Exercise prompt: Quote every line below exactly as it reads.

------------------------------

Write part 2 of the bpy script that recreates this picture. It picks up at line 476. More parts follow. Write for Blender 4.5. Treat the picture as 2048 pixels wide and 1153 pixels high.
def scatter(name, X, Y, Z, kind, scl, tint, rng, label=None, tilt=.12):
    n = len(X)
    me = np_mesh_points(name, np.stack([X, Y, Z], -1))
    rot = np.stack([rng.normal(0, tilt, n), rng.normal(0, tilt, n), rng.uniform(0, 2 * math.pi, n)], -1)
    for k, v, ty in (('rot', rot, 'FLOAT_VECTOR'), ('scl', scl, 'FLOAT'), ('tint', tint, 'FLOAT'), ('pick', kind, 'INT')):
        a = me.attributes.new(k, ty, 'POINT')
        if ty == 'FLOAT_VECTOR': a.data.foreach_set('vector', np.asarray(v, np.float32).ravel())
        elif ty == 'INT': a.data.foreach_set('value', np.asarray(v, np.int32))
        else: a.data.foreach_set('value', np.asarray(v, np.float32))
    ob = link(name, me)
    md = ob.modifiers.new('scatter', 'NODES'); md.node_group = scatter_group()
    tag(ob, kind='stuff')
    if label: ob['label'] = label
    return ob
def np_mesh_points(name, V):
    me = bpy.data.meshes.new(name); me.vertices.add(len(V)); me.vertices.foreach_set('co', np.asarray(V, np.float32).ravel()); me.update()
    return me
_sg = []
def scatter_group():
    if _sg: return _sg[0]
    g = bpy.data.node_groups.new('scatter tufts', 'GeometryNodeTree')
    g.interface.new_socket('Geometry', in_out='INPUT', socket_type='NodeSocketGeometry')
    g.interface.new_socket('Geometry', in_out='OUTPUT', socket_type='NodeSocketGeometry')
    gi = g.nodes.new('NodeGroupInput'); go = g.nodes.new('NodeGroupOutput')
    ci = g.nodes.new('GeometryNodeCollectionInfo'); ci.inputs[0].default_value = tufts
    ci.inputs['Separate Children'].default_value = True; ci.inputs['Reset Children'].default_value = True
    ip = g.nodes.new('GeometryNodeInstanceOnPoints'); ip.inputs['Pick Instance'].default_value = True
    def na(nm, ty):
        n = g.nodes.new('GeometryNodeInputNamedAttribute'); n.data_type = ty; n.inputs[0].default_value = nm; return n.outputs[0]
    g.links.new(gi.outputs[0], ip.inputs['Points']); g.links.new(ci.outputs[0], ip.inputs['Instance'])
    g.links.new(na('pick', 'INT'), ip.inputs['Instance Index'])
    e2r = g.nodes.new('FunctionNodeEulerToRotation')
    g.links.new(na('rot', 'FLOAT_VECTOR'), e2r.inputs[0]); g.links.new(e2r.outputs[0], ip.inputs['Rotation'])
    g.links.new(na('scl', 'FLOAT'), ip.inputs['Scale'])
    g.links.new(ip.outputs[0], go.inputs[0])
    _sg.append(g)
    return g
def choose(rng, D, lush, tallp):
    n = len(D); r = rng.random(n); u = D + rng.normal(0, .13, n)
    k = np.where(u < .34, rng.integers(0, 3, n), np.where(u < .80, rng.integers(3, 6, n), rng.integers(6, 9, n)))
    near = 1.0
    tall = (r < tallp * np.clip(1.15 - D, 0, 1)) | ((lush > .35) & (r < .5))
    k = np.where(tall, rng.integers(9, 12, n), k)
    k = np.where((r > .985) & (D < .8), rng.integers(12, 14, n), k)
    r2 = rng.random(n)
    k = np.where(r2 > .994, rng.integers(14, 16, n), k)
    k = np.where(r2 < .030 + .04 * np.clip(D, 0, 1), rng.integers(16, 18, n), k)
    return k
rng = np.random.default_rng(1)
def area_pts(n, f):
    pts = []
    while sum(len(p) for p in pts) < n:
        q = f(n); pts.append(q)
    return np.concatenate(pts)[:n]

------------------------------

Answer to this task:
Write part 2 of the bpy script that recreates this picture. It picks up at line 476. More parts follow. Write for Blender 4.5. Treat the picture as 2048 pixels wide and 1153 pixels high.
def scatter(name, X, Y, Z, kind, scl, tint, rng, label=None, tilt=.12):
    n = len(X)
    me = np_mesh_points(name, np.stack([X, Y, Z], -1))
    rot = np.stack([rng.normal(0, tilt, n), rng.normal(0, tilt, n), rng.uniform(0, 2 * math.pi, n)], -1)
    for k, v, ty in (('rot', rot, 'FLOAT_VECTOR'), ('scl', scl, 'FLOAT'), ('tint', tint, 'FLOAT'), ('pick', kind, 'INT')):
        a = me.attributes.new(k, ty, 'POINT')
        if ty == 'FLOAT_VECTOR': a.data.foreach_set('vector', np.asarray(v, np.float32).ravel())
        elif ty == 'INT': a.data.foreach_set('value', np.asarray(v, np.int32))
        else: a.data.foreach_set('value', np.asarray(v, np.float32))
    ob = link(name, me)
    md = ob.modifiers.new('scatter', 'NODES'); md.node_group = scatter_group()
    tag(ob, kind='stuff')
    if label: ob['label'] = label
    return ob
def np_mesh_points(name, V):
    me = bpy.data.meshes.new(name); me.vertices.add(len(V)); me.vertices.foreach_set('co', np.asarray(V, np.float32).ravel()); me.update()
    return me
_sg = []
def scatter_group():
    if _sg: return _sg[0]
    g = bpy.data.node_groups.new('scatter tufts', 'GeometryNodeTree')
    g.interface.new_socket('Geometry', in_out='INPUT', socket_type='NodeSocketGeometry')
    g.interface.new_socket('Geometry', in_out='OUTPUT', socket_type='NodeSocketGeometry')
    gi = g.nodes.new('NodeGroupInput'); go = g.nodes.new('NodeGroupOutput')
    ci = g.nodes.new('GeometryNodeCollectionInfo'); ci.inputs[0].default_value = tufts
    ci.inputs['Separate Children'].default_value = True; ci.inputs['Reset Children'].default_value = True
    ip = g.nodes.new('GeometryNodeInstanceOnPoints'); ip.inputs['Pick Instance'].default_value = True
    def na(nm, ty):
        n = g.nodes.new('GeometryNodeInputNamedAttribute'); n.data_type = ty; n.inputs[0].default_value = nm; return n.outputs[0]
    g.links.new(gi.outputs[0], ip.inputs['Points']); g.links.new(ci.outputs[0], ip.inputs['Instance'])
    g.links.new(na('pick', 'INT'), ip.inputs['Instance Index'])
    e2r = g.nodes.new('FunctionNodeEulerToRotation')
    g.links.new(na('rot', 'FLOAT_VECTOR'), e2r.inputs[0]); g.links.new(e2r.outputs[0], ip.inputs['Rotation'])
    g.links.new(na('scl', 'FLOAT'), ip.inputs['Scale'])
    g.links.new(ip.outputs[0], go.inputs[0])
    _sg.append(g)
    return g
def choose(rng, D, lush, tallp):
    n = len(D); r = rng.random(n); u = D + rng.normal(0, .13, n)
    k = np.where(u < .34, rng.integers(0, 3, n), np.where(u < .80, rng.integers(3, 6, n), rng.integers(6, 9, n)))
    near = 1.0
    tall = (r < tallp * np.clip(1.15 - D, 0, 1)) | ((lush > .35) & (r < .5))
    k = np.where(tall, rng.integers(9, 12, n), k)
    k = np.where((r > .985) & (D < .8), rng.integers(12, 14, n), k)
    r2 = rng.random(n)
    k = np.where(r2 > .994, rng.integers(14, 16, n), k)
    k = np.where(r2 < .030 + .04 * np.clip(D, 0, 1), rng.integers(16, 18, n), k)
    return k
rng = np.random.default_rng(1)
def area_pts(n, f):
    pts = []
    while sum(len(p) for p in pts) < n:
        q = f(n); pts.append(q)
    return np.concatenate(pts)[:n]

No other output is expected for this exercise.